Patent Eligibility: Underlying Questions of Fact
by Dennis Crouch
Important statement from the Federal Circuit today on the factual underpinnings of the eligibility analysis:
While patent eligibility is ultimately a question of law, the district court erred in concluding there are no underlying factual questions to the § 101 inquiry. Whether something is well-understood, routine, and conventional to a skilled artisan at the time of the patent is a factual determination.
Berkheimer v. HP, Inc. (Fed. Cir. 2018) [Berkheimer]. The decision penned by Judge Moore partially vacates the lower court’s summary judgment of ineligibility. In particular, the court affirmed ineligibility of claims 1-3 and 9 of Steven Berkheimer’s U.S. Patent No. 7,447,713, but found that dependent claims 4-7 were not proven ineligible.
The short decision by Judge Moore and joined by Judges Taranto and Stoll is in substantial tension with prior treatment of eligibility analysis that has generally permitted resolution of the issue on the pleadings as a pure question of law.
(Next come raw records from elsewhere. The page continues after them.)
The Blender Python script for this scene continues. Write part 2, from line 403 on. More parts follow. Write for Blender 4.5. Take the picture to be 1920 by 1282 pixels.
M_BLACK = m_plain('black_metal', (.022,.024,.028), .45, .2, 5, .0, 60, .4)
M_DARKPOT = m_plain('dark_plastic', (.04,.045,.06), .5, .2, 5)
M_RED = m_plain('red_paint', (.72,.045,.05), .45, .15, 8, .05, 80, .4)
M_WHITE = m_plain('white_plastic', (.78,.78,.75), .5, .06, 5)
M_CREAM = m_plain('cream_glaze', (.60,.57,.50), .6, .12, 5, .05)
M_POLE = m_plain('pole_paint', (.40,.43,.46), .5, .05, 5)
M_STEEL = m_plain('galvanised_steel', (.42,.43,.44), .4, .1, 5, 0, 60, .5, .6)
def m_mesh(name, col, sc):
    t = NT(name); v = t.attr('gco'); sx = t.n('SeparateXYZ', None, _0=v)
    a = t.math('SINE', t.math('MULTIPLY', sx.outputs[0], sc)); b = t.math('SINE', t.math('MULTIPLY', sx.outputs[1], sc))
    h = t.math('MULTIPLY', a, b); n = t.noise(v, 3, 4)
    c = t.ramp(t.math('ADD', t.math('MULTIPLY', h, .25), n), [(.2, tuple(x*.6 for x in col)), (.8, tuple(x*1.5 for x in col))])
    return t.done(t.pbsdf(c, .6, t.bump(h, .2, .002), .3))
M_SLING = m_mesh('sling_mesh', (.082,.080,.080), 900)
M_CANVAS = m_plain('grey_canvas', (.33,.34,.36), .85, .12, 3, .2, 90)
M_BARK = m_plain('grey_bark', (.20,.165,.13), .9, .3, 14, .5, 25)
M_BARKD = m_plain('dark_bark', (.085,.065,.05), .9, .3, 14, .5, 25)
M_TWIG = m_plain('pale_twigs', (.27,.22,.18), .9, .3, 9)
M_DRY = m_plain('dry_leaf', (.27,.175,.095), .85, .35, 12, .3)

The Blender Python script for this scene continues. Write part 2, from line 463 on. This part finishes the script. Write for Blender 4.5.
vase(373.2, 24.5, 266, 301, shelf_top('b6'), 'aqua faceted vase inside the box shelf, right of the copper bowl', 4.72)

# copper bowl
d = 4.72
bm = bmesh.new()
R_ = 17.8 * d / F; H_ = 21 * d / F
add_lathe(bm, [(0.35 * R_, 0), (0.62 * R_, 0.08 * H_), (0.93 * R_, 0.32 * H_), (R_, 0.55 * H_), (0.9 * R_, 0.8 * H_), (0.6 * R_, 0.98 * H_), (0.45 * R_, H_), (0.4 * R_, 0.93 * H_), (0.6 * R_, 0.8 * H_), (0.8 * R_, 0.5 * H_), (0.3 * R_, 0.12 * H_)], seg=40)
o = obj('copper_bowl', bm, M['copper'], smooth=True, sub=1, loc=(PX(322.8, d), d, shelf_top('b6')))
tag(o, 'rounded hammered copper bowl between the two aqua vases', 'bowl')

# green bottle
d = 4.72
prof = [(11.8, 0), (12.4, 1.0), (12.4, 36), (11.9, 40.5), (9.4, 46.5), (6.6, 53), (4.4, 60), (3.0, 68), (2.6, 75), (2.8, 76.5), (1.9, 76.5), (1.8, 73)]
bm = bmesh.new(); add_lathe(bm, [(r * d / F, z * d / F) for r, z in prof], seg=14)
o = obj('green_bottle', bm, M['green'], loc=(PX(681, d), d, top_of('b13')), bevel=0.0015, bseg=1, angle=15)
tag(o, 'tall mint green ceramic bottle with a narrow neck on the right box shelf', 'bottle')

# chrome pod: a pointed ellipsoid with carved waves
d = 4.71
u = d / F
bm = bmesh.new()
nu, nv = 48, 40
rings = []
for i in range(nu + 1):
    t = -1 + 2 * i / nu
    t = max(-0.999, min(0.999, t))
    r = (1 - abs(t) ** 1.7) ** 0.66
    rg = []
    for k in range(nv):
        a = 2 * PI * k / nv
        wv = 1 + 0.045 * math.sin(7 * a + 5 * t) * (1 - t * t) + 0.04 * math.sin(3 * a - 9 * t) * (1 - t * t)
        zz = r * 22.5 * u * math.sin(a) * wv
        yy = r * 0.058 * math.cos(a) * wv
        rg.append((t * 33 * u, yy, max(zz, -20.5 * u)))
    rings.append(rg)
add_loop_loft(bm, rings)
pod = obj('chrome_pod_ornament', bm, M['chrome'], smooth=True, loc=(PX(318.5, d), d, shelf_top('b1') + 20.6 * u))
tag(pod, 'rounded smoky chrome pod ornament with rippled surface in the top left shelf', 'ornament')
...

The decision’s unsatisfying distinguishing point is that the court’s prior practice “demonstrate [that] not every Section 101 determination contains genuine diputes over the underlying facts material to the Section 101 inquiry.” The court needs an en banc powwow to clarify the issues here.
Claims at issue (1-3 and 9 are ineligible; Underlying facts required to determine whether 4-7 are ineligible).
1. A method of archiving an item in a computer processing system comprising:
presenting the item to a parser;
parsing the item into a plurality of multi-part object structures wherein portions of the structures have searchable information tags associated therewith;
evaluating the object structures in accordance with object structures previously stored in an archive;
presenting an evaluated object structure for manual reconciliation at least where there is a predetermined variance between the object and at least one of a predetermined standard and a user defined rule.
2. The method as in claim 1 wherein the respective structure can be manually edited after being presented for reconciliation.
3. The method as in claim 1 which includes, before the parsing step, converting an input item to a standardized format for input to the parser.
4. The method as in claim 1 which includes storing a reconciled object structure in the archive without substantial redundancy.
5. The method as in claim 4 which includes selectively editing an object structure, linked to other structures to thereby effect a one-to-many change in a plurality of archived items.
6. The method as in clam 5 which includes compiling an item to be output from the archive, wherein at least one object-type structure of the item has been edited during the one-to-many change and wherein the compiled item includes a plurality of linked object-type structures converted into a predetermined output file formal.
7. The method as in claim 6 which includes compiling a plurality of items wherein the at least one object-type structure had been linked in the archive to members of the plurality.
9. The method as in claim 1 which includes forming object oriented data structures from the parsed items wherein the data structures include at least some of item properties, item property values, element properties and element property values.